Set each record down exactly, excluding all images.

▼

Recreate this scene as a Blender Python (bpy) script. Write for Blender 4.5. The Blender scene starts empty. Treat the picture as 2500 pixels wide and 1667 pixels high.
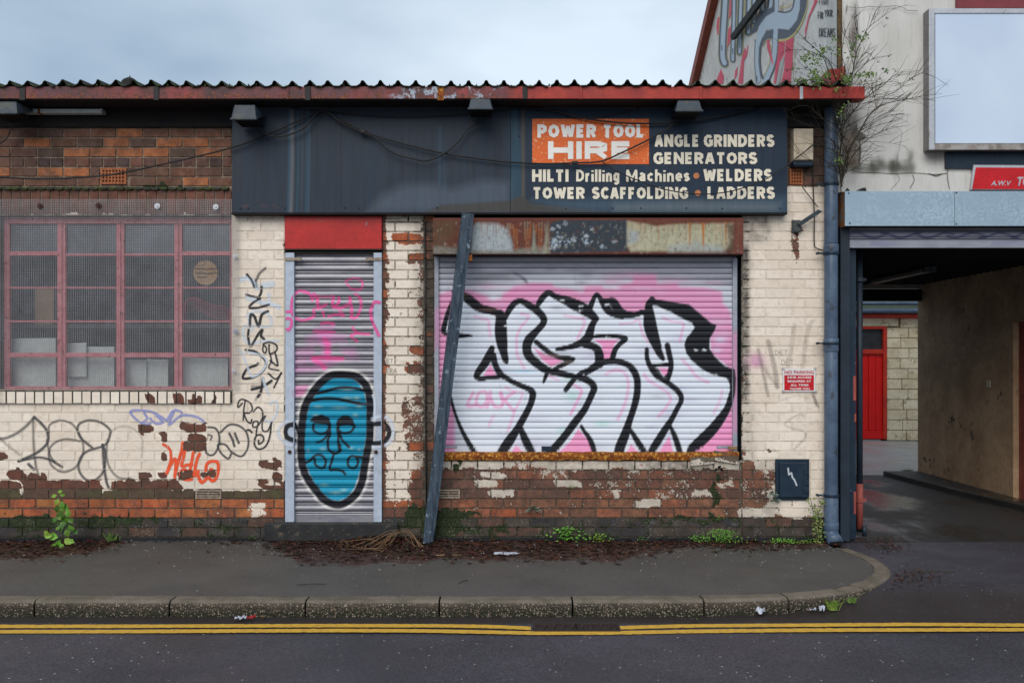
import bpy, math, random
import numpy as np
from mathutils import Vector, Matrix
random.seed(7); np.random.seed(7)
R = math.radians
scene = bpy.context.scene
C = scene.collection

# ------------------------------------------------------------------ camera
D = 7.8; FP = 2184.0; EYE = 1.571            # metres to the facade, focal length in photo pixels, eye height
cam_d = bpy.data.cameras.new('camera'); cam = bpy.data.objects.new('camera', cam_d); C.objects.link(cam)
cam.location = (0, -D, EYE); cam.rotation_euler = (R(90), 0, 0)
cam_d.sensor_width = 36; cam_d.lens = 36 * FP / 2500
cam_d.shift_y = (880 - 833.5) / 2500
cam_d.clip_start = 0.1; cam_d.clip_end = 3000
scene.camera = cam
# ------------------------------------------------------------------ world, sun, exposure
world = bpy.data.worlds.new("World"); scene.world = world; world.use_nodes = True
SUN_EL, SUN_AZ = 38, 196
wn = world.node_tree; wn.nodes.clear()
def wnode(t): return wn.nodes.new(t)
o_ = wnode('ShaderNodeOutputWorld'); bg = wnode('ShaderNodeBackground')
sky = wnode('ShaderNodeTexSky'); sky.sky_type = 'NISHITA'; sky.sun_disc = False
sky.sun_elevation = R(SUN_EL); sky.sun_rotation = R(SUN_AZ); sky.air_density = 1.3; sky.dust_density = 3
tc = wnode('ShaderNodeTexCoord'); mp = wnode('ShaderNodeMapping'); mp.inputs['Scale'].default_value = (1.0, 1.0, 2.6)
mp.inputs['Location'].default_value = (10.96, 5.84, 3.28)
cn = wnode('ShaderNodeTexNoise'); cn.inputs['Scale'].default_value = 1.15; cn.inputs['Detail'].default_value = 5; cn.inputs['Roughness'].default_value = 0.5
cr = wnode('ShaderNodeValToRGB'); cr.color_ramp.elements[0].position = 0.38; cr.color_ramp.elements[1].position = 0.66
cr.color_ramp.elements[0].color = (1.7, 2.5, 3.5, 1); cr.color_ramp.elements[1].color = (5.4, 6.2, 7.0, 1)
mx = wnode('ShaderNodeMix'); mx.data_type = 'RGBA'; mx.inputs[0].default_value = 0.93
wn.links.new(tc.outputs['Generated'], mp.inputs[0]); wn.links.new(mp.outputs[0], cn.inputs['Vector'])
wn.links.new(cn.outputs['Fac'], cr.inputs[0]); wn.links.new(sky.outputs[0], mx.inputs[6]); wn.links.new(cr.outputs[0], mx.inputs[7])
wn.links.new(mx.outputs[2], bg.inputs[0]); bg.inputs[1].default_value = 0.1
wn.links.new(bg.outputs[0], o_.inputs[0])
sd = bpy.data.lights.new('sun', 'SUN'); sd.energy = 1.5; sd.angle = R(48); sd.color = (1.0, 0.93, 0.84)
sun = bpy.data.objects.new('sun', sd); C.objects.link(sun)
# Nishita azimuth: direction towards the sun
az = R(SUN_AZ); sdir = Vector((math.sin(az) * math.cos(R(SUN_EL)), math.cos(az) * math.cos(R(SUN_EL)), math.sin(R(SUN_EL))))
sun.rotation_euler = sdir.to_track_quat('Z', 'Y').to_euler()
vs = scene.view_settings; vs.view_transform = 'Standard'; vs.look = 'None'; vs.exposure = 0.56; vs.gamma = 1; vs.use_curve_mapping = False
scene.render.engine = 'CYCLES'
scene.cycles.max_bounces = 6; scene.cycles.transparent_max_bounces = 12; scene.cycles.use_denoising = True

# ------------------------------------------------------------------ helpers
def P(px, py, y=0.0):
    s = (D + y) / FP
    return Vector(((px - 1250) * s, y, EYE + (880 - py) * s))
def PX(px, y=0.0): return (px - 1250) * (D + y) / FP
def PZ(py, y=0.0): return EYE + (880 - py) * (D + y) / FP
def G(px, py, z=0.0):                         # point on the ground seen at that pixel
    d = (EYE - z) * FP / (py - 880)
    return Vector(((px - 1250) * d / FP, d - D, z))

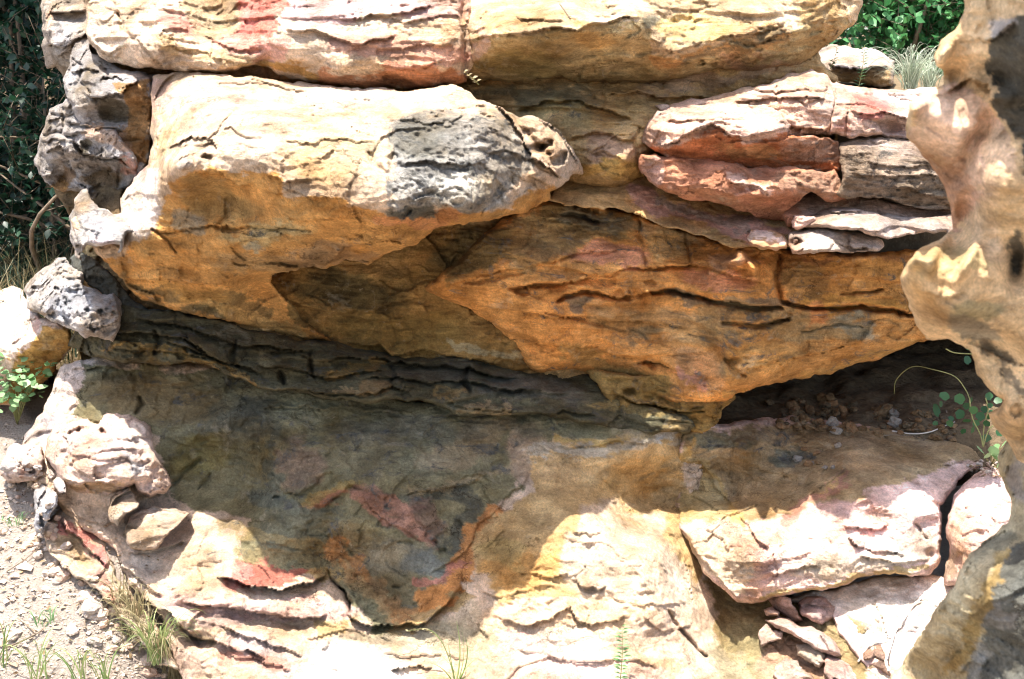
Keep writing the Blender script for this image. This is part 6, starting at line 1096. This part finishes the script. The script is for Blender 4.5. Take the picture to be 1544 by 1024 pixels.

▲

**Exercise solution:**
Recreate this scene as a Blender Python (bpy) script. Write for Blender 4.5. The Blender scene starts empty. Treat the picture as 2500 pixels wide and 1667 pixels high.
import bpy, math, random
import numpy as np
from mathutils import Vector, Matrix
random.seed(7); np.random.seed(7)
R = math.radians
scene = bpy.context.scene
C = scene.collection

# ------------------------------------------------------------------ camera
D = 7.8; FP = 2184.0; EYE = 1.571            # metres to the facade, focal length in photo pixels, eye height
cam_d = bpy.data.cameras.new('camera'); cam = bpy.data.objects.new('camera', cam_d); C.objects.link(cam)
cam.location = (0, -D, EYE); cam.rotation_euler = (R(90), 0, 0)
cam_d.sensor_width = 36; cam_d.lens = 36 * FP / 2500
cam_d.shift_y = (880 - 833.5) / 2500
cam_d.clip_start = 0.1; cam_d.clip_end = 3000
scene.camera = cam
# ------------------------------------------------------------------ world, sun, exposure
world = bpy.data.worlds.new("World"); scene.world = world; world.use_nodes = True
SUN_EL, SUN_AZ = 38, 196
wn = world.node_tree; wn.nodes.clear()
def wnode(t): return wn.nodes.new(t)
o_ = wnode('ShaderNodeOutputWorld'); bg = wnode('ShaderNodeBackground')
sky = wnode('ShaderNodeTexSky'); sky.sky_type = 'NISHITA'; sky.sun_disc = False
sky.sun_elevation = R(SUN_EL); sky.sun_rotation = R(SUN_AZ); sky.air_density = 1.3; sky.dust_density = 3
tc = wnode('ShaderNodeTexCoord'); mp = wnode('ShaderNodeMapping'); mp.inputs['Scale'].default_value = (1.0, 1.0, 2.6)
mp.inputs['Location'].default_value = (10.96, 5.84, 3.28)
cn = wnode('ShaderNodeTexNoise'); cn.inputs['Scale'].default_value = 1.15; cn.inputs['Detail'].default_value = 5; cn.inputs['Roughness'].default_value = 0.5
cr = wnode('ShaderNodeValToRGB'); cr.color_ramp.elements[0].position = 0.38; cr.color_ramp.elements[1].position = 0.66
cr.color_ramp.elements[0].color = (1.7, 2.5, 3.5, 1); cr.color_ramp.elements[1].color = (5.4, 6.2, 7.0, 1)
mx = wnode('ShaderNodeMix'); mx.data_type = 'RGBA'; mx.inputs[0].default_value = 0.93
wn.links.new(tc.outputs['Generated'], mp.inputs[0]); wn.links.new(mp.outputs[0], cn.inputs['Vector'])
wn.links.new(cn.outputs['Fac'], cr.inputs[0]); wn.links.new(sky.outputs[0], mx.inputs[6]); wn.links.new(cr.outputs[0], mx.inputs[7])
wn.links.new(mx.outputs[2], bg.inputs[0]); bg.inputs[1].default_value = 0.1
wn.links.new(bg.outputs[0], o_.inputs[0])
sd = bpy.data.lights.new('sun', 'SUN'); sd.energy = 1.5; sd.angle = R(48); sd.color = (1.0, 0.93, 0.84)
sun = bpy.data.objects.new('sun', sd); C.objects.link(sun)
# Nishita azimuth: direction towards the sun
az = R(SUN_AZ); sdir = Vector((math.sin(az) * math.cos(R(SUN_EL)), math.cos(az) * math.cos(R(SUN_EL)), math.sin(R(SUN_EL))))
sun.rotation_euler = sdir.to_track_quat('Z', 'Y').to_euler()
vs = scene.view_settings; vs.view_transform = 'Standard'; vs.look = 'None'; vs.exposure = 0.56; vs.gamma = 1; vs.use_curve_mapping = False
scene.render.engine = 'CYCLES'
scene.cycles.max_bounces = 6; scene.cycles.transparent_max_bounces = 12; scene.cycles.use_denoising = True

# ------------------------------------------------------------------ helpers
def P(px, py, y=0.0):
    s = (D + y) / FP
    return Vector(((px - 1250) * s, y, EYE + (880 - py) * s))
def PX(px, y=0.0): return (px - 1250) * (D + y) / FP
def PZ(py, y=0.0): return EYE + (880 - py) * (D + y) / FP
def G(px, py, z=0.0):                         # point on the ground seen at that pixel
    d = (EYE - z) * FP / (py - 880)
    return Vector(((px - 1250) * d / FP, d - D, z))

Keep writing the Blender script for this image. This is part 6, starting at line 1096. This part finishes the script. The script is for Blender 4.5. Take the picture to be 1544 by 1024 pixels.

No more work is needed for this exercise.